90 per cent of Myanmar’s population follows Theravada Buddhism. Monkhood is deeply revered here, and beyond reproach. After 2011, many monks started to believe Myanmar’s Buddhist identity was under threat. These views are widely accepted, creating a mentality of victimhood and besiegement in the Buddhist community. Monks claim the country is at risk from “Islamisation”, echoing the attitudes of many other Buddhist nationalist leaders. Despite the absence of evidence there was widespread paranoia that the minority Muslim Rohingya population in the west of the country was, and is, attempting to carve out a separate state for themselves, and that Muslim population growth is outstripping that of Buddhists. This type of nationalism has not just devastated the Muslim community but put a dent in the reverence and respect that was reserved for the monks of Burma nationally and internationally. This is not new, this type of religiously motivated fascism is underway in India, and has a spectre in Pakistan too. The political leadership in Myanmar, in India, in Pakistan, and even in the US, is part of the problem and conforms and conflates public opinion.

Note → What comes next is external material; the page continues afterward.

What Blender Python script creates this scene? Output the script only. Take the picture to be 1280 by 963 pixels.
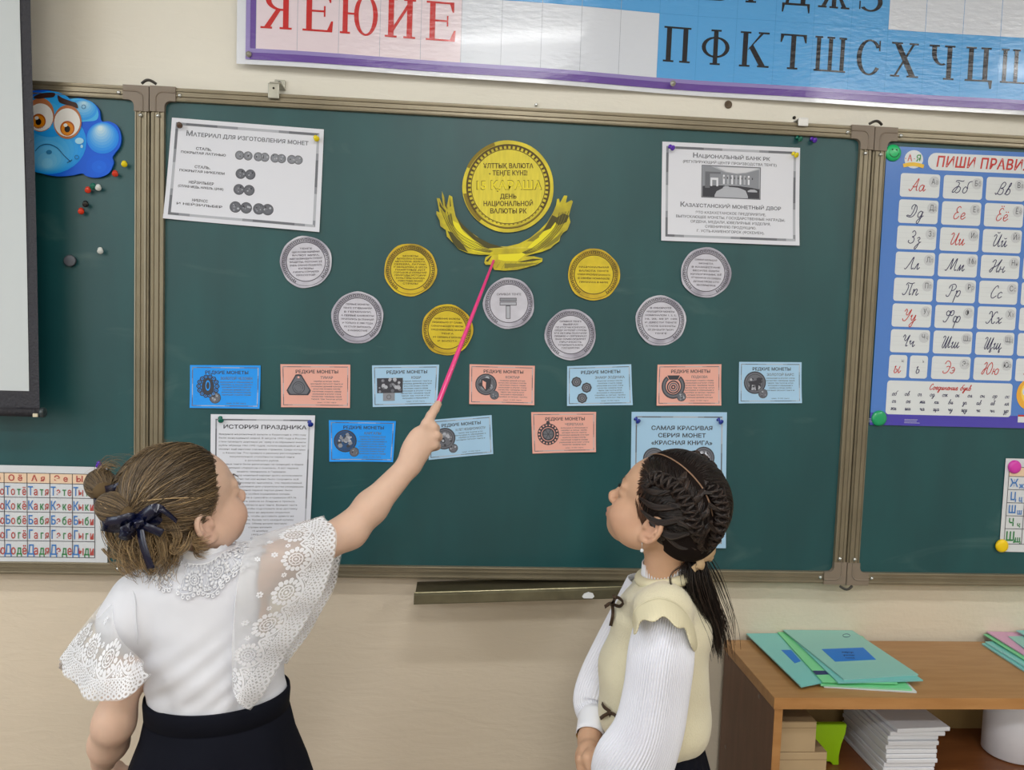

A major question then, when it comes to the Internet, is what does this sudden opening up of the Internet mean for a national community like Myanmar’s that has been oppressed for decades? People get to switch from an environment of oppression to the open and chaotic online experience. The availability of absolutely free speech and the option of anonymity have caused a dramatic rise in hate speech on Facebook, where old ethnic and religious tensions are pouring forth. Because there was no political space to sort out these issues before the end of the rule of the military junta in 2011, these problems have suddenly erupted in physical and online violence. Here is a country that has been fed the news by the state for years. They haven’t been exposed to real, critical news. According to Clare Lyons of the BBC’s international charity Media Action in Myanmar “there’s so much negative portrayal of different ethnicities. And for Muslims there’s pretty much no portrayal unless it’s around the political issues.” Internet hate speech has a limited reach in rural areas where most of the violence has already erupted, but that is expected to change dramatically as access to the Internet is growing by leaps and bounds.
While the Panzagar Flower Speech campaign is a great example of Burmese reacting against hate speech and everything must be done to support such movements on social media, but hate is easier than love. And thus, freedom should have limitations if your freedom harms others. What should not be said in public to a person, should not be allowed on the internet either.
The founder of Panzagar, Nay Phone Latt, spent four years in jail for his online activism under the rule of the military. He knows that regulation of speech needs to come from the people and not from the government, and that is true for most cases. A society that cannot respect human life in public spheres like social media, cannot produce leaders who will. Laws that put Latt behind bars still exist, so the power of free speech that has been given to the people can be taken back.
And this points to a very difficult social problem. Society will not change, if political leaders do not guide the change. Leaders wont encourage change if they don’t have popular backing. Though many would love for State Councillor Aung San Suu Kyi’s mouth to be stuffed (very kindly) with flowers for the Rohingyas, she is a dud. The solution will come from building national tolerance to generate popular demand for people to demand legislation that give these Muslims citizenships. Social media can be a tool for this, but those who hold flowers may not be able to survive those who hold guns.